Foreign Minister Lars Lokke Rasmussen will visit Oslo on Sunday, travel to London on Monday and then to Stockholm on Thursday.

The diplomatic tour follows US President Donald Trump's threat to punish eight countries -- including the three Rasmussen is visiting -- with tariffs over their opposition to his plan to seize control of Greenland, an autonomous Danish territory.

Trump has accused Denmark, Norway, Sweden, France, Germany, the UK, the Netherlands and Finland of playing a "very dangerous game" after they sent a few dozen troops to the island as part of a military drill.

"In an unstable and unpredictable world, Denmark needs close friends and allies," Rasmussen stated in a press release.

"Our countries share the view that we all agree on the need to strengthen NATO's role in the Arctic, and I look forward to discussing how to achieve this," he said.

An extraordinary meeting of EU ambassadors has been called in Brussels for Sunday afternoon.

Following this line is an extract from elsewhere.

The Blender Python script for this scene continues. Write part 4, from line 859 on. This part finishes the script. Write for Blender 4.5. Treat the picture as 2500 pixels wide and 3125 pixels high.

Denmark, "in cooperation with several European allies", recently joined a declaration on Greenland stating that the mineral-rich island is part of NATO and that its security is a "shared responsibility" of alliance members, the ministry statement added.

Since his return to the White House for a second term, Trump has made no secret of his desire to annex Greenland, defending the strategy as necessary for national security and to ward off supposed Russian and Chinese advances in the Arctic.